───── DATA EXTRACT
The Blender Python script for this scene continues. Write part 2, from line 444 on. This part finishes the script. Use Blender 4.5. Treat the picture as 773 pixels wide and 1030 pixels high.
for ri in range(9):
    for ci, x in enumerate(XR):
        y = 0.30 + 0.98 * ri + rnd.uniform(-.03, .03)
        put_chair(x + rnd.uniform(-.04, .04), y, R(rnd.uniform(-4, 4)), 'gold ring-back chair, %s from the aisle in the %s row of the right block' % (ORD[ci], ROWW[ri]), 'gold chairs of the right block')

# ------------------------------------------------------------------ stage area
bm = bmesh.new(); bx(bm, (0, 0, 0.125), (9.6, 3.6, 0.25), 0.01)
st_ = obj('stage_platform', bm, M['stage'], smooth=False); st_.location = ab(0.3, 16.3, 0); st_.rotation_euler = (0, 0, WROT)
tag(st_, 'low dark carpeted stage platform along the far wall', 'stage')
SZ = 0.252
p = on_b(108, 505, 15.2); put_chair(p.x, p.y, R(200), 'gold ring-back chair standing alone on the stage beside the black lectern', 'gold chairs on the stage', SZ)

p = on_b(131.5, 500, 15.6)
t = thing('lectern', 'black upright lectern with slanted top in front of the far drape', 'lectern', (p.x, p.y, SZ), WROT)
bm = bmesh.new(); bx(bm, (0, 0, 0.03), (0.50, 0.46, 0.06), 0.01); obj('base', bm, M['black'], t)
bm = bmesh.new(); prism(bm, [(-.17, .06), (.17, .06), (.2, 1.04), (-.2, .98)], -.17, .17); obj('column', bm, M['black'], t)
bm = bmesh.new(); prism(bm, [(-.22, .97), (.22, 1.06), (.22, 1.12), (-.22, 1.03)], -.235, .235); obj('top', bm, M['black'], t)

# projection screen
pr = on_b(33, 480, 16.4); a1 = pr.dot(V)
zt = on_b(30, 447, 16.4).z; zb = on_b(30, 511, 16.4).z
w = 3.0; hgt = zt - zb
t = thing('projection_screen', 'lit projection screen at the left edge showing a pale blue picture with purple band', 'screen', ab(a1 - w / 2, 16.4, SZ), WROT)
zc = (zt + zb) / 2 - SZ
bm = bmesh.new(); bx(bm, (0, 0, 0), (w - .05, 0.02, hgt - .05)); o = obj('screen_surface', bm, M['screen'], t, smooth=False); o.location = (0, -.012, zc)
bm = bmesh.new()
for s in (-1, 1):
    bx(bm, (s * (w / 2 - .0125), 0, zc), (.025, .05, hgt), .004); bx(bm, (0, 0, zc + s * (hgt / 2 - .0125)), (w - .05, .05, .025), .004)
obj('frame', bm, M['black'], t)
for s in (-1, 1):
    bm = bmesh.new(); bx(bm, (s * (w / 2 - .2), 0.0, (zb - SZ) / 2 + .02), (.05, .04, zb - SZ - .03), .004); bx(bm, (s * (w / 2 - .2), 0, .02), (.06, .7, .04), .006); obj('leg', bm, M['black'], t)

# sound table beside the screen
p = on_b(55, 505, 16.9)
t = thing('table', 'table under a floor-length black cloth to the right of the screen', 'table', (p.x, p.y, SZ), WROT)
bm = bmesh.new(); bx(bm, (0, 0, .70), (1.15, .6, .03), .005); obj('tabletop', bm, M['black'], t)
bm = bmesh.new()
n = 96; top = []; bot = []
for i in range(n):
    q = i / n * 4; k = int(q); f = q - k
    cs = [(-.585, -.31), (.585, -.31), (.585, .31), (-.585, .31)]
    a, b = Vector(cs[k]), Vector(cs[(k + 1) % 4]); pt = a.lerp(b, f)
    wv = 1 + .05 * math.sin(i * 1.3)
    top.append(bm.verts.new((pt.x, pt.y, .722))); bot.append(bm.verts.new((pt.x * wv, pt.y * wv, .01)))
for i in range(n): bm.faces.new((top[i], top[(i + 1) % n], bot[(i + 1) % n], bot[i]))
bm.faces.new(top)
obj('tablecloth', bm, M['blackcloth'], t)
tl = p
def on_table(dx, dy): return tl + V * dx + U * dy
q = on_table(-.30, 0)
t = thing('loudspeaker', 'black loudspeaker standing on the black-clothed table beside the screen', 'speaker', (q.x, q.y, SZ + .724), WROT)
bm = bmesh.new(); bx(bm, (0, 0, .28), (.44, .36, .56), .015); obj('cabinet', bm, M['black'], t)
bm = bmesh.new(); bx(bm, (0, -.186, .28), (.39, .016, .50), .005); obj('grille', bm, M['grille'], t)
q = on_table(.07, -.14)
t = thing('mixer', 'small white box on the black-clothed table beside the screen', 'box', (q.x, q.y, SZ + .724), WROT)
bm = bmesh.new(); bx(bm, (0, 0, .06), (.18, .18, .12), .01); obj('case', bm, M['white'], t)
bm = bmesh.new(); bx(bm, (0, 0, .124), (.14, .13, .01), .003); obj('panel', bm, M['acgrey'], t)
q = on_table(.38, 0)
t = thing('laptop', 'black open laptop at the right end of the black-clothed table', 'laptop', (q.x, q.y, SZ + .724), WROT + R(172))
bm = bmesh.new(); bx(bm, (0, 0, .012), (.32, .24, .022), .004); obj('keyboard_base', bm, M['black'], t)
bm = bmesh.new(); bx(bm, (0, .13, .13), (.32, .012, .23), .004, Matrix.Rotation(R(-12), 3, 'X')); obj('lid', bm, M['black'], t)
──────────
Write down again the exact lines running from the beginning of the data to the line containing "p = on_b(108, 505, 15.2);", with both ends included.

The Blender Python script for this scene continues. Write part 2, from line 444 on. This part finishes the script. Use Blender 4.5. Treat the picture as 773 pixels wide and 1030 pixels high.
for ri in range(9):
    for ci, x in enumerate(XR):
        y = 0.30 + 0.98 * ri + rnd.uniform(-.03, .03)
        put_chair(x + rnd.uniform(-.04, .04), y, R(rnd.uniform(-4, 4)), 'gold ring-back chair, %s from the aisle in the %s row of the right block' % (ORD[ci], ROWW[ri]), 'gold chairs of the right block')

# ------------------------------------------------------------------ stage area
bm = bmesh.new(); bx(bm, (0, 0, 0.125), (9.6, 3.6, 0.25), 0.01)
st_ = obj('stage_platform', bm, M['stage'], smooth=False); st_.location = ab(0.3, 16.3, 0); st_.rotation_euler = (0, 0, WROT)
tag(st_, 'low dark carpeted stage platform along the far wall', 'stage')
SZ = 0.252
p = on_b(108, 505, 15.2); put_chair(p.x, p.y, R(200), 'gold ring-back chair standing alone on the stage beside the black lectern', 'gold chairs on the stage', SZ)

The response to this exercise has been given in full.